Valério escreveu à mão 60 anexos, cheios de erros de português, digitalizados pelo advogado Jean Kobayashi e entregues aos promotores em Minas Gerais, uma espécie de pré-acordo de colaboração premiada. Nele, discorre sobre como atuou em várias esferas do poder. Os detalhes foram revelados posteriormente, em depoimentos à Polícia Federal.

No anexo 50, intitulado “Lula X Palocci X Portugal Telecon”, Valério diz que agendou um encontro entre Lula e o então presidente do Banco Espírito Santo para tratar de assuntos do banco português. Conforme Valério, a intenção era negociar uma doação de US$ 7 milhões a Lula. Ele não especifica se o dinheiro iria para a campanha pela reeleição.

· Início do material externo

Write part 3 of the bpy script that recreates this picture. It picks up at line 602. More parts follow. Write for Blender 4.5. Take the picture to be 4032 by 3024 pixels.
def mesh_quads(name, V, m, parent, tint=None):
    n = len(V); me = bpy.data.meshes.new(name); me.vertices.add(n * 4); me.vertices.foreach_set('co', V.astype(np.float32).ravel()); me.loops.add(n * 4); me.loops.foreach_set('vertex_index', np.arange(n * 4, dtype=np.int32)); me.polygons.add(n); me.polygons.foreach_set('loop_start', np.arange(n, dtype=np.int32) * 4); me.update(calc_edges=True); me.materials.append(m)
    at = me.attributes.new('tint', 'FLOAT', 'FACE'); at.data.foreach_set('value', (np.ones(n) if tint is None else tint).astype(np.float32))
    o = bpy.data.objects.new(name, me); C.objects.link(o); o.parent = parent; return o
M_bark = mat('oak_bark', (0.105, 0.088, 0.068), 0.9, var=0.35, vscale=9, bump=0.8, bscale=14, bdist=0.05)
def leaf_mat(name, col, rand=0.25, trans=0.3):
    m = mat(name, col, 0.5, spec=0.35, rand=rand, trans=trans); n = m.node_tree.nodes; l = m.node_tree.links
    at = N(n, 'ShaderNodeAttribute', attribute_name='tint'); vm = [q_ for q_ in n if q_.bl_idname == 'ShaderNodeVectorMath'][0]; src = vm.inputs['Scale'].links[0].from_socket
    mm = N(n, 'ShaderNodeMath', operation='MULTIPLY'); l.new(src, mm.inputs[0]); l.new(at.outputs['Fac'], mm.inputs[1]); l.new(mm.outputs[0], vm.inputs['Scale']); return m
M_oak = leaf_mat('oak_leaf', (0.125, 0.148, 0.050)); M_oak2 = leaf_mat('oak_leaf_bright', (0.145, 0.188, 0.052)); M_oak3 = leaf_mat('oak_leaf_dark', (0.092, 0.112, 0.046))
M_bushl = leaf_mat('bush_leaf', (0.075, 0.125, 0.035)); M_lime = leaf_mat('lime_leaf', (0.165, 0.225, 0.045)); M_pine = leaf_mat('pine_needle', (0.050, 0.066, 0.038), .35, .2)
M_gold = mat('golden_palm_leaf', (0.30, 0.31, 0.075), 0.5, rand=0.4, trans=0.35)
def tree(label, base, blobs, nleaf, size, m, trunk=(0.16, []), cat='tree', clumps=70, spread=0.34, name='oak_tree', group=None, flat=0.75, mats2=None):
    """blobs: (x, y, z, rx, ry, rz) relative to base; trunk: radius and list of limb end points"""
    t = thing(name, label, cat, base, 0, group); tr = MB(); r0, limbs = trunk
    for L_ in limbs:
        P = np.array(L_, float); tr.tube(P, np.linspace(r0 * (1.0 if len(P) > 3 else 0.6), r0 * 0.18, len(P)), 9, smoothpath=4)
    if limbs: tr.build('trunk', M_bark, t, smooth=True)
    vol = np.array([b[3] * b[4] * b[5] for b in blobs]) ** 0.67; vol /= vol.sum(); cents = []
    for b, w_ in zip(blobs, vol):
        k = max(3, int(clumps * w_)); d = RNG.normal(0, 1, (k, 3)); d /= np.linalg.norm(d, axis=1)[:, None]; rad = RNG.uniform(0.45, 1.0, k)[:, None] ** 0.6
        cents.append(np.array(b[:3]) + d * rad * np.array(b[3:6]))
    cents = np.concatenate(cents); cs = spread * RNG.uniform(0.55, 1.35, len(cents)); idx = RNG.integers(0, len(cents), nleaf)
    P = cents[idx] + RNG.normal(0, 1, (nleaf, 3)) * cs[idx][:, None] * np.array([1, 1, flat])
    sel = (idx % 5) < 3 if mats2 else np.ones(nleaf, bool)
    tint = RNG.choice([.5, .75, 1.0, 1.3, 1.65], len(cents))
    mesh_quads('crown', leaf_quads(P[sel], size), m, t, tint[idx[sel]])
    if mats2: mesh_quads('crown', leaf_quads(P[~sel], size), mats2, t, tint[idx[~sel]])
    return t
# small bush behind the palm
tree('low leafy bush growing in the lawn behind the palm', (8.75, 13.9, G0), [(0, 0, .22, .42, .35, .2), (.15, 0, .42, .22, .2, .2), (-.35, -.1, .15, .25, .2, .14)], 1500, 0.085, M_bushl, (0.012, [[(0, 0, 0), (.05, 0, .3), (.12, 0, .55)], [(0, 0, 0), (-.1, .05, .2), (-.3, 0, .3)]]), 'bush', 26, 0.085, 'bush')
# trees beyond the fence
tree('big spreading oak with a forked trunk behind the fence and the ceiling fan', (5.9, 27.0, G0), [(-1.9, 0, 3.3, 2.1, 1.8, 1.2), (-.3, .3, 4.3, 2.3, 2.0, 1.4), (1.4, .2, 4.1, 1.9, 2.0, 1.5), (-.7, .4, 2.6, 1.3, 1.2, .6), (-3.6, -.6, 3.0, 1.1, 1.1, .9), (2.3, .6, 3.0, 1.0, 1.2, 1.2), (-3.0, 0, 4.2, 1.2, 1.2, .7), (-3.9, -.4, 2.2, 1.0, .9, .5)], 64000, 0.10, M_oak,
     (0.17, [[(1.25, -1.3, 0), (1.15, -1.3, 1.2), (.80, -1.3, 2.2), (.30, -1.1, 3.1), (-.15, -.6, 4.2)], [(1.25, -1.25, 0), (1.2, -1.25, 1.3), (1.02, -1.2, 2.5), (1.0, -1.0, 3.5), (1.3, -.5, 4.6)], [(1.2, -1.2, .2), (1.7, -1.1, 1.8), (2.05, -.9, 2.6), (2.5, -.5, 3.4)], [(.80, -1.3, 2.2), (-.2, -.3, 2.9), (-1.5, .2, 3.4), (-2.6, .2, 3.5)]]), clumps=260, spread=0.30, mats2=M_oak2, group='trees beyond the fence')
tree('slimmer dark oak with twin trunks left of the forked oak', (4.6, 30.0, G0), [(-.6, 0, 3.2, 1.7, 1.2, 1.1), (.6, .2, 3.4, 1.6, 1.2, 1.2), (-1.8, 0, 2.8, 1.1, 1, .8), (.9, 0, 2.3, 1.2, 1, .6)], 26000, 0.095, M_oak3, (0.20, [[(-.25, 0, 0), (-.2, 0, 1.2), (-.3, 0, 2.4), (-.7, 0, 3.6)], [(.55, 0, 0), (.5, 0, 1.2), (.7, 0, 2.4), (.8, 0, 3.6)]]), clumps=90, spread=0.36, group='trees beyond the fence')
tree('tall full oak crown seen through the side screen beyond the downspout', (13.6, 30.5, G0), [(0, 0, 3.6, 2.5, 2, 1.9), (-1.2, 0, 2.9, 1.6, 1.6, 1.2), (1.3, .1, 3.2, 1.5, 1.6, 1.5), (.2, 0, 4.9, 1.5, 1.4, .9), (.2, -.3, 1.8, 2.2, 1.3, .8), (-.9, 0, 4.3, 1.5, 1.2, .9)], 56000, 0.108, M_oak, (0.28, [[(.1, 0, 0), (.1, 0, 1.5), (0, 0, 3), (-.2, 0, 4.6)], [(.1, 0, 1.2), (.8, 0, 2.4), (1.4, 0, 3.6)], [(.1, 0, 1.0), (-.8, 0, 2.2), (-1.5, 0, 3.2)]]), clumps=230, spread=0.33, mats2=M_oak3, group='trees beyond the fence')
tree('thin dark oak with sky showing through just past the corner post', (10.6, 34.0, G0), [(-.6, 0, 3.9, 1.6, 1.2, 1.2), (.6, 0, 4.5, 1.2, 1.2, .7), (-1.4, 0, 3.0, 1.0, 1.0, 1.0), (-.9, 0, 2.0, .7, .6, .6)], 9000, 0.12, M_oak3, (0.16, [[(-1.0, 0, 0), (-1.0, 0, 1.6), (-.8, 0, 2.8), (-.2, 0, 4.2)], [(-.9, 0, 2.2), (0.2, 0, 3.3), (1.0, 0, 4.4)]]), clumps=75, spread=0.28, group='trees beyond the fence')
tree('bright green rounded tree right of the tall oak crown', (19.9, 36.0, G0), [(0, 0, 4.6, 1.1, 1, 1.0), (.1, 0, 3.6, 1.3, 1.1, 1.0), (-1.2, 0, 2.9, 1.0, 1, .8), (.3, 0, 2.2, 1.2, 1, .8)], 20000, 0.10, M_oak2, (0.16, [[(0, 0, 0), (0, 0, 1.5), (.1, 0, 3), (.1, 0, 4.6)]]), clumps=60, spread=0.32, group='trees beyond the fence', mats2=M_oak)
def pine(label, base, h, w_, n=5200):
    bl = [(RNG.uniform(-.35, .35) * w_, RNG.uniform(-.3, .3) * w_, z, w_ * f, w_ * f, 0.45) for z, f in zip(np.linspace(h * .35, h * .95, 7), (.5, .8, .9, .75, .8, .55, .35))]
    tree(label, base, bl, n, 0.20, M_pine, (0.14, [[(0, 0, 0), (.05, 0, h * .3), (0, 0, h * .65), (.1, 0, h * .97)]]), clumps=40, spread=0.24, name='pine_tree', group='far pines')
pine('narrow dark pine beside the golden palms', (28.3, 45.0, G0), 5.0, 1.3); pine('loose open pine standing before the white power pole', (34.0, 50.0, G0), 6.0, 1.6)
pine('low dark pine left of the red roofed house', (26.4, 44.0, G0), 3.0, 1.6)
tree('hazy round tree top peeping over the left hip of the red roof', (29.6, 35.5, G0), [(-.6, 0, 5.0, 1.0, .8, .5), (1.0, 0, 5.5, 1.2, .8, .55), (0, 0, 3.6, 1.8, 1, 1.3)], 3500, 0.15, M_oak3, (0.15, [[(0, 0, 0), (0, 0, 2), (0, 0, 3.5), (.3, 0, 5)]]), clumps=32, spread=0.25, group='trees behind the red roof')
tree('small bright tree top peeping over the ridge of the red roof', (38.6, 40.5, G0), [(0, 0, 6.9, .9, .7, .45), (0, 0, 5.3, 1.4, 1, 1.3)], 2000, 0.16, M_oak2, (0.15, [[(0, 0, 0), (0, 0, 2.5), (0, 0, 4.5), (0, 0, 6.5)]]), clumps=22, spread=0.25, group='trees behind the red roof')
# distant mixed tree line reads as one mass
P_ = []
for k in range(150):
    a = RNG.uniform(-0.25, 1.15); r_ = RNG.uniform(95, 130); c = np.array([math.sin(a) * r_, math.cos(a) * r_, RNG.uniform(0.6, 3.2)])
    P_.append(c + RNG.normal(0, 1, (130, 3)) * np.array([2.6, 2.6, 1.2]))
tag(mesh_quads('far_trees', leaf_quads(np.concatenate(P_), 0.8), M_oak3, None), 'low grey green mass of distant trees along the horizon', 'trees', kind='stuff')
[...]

“Combinamos um código que seria usado durante a reunião para que o pessoal do banco tivesse ciência de que o presidente Lula sabia da doação. Assim foi feito, viajei com o pessoal do banco no mesmo jatinho ate Brasília e a reunião aconteceu também com a presença de Lula e Antonio Palocci. Terminada a reunião e o código que aconteceu, o presidente do Banco confirmou a doação por parte da Portugal Telecon (sic)”, disse Valério.

Conforme ele, o dinheiro foi pago no exterior. “Um dos pleitos da Portugal era a saída da empresa Vivo e a sua operação em outra empresa brasileira que no caso queriam a Telemar (sic)”, contou o ex-publicitário.

Valério relata ainda passagens em que Lula “abençoou” a compra de deputados para votar de acordo com interesse do governo, escândalo que ficou conhecido como mensalão. Segundo ele, acertos foram feitos com o antigo PL, PP, PT, PMDB e PTB. “Os acertos com o PTB tinha inicialmente o deputado Jose Martinez como interlocutor, junto com o ministro do Turismo Walfrido de Mares Guia, acordo este feito com o Presidente Lula, Jose Dirceu, José Genuino e Dalubio”, afirma Valério. Ele cita os ex-dirigentes do PT condenados no mensalão.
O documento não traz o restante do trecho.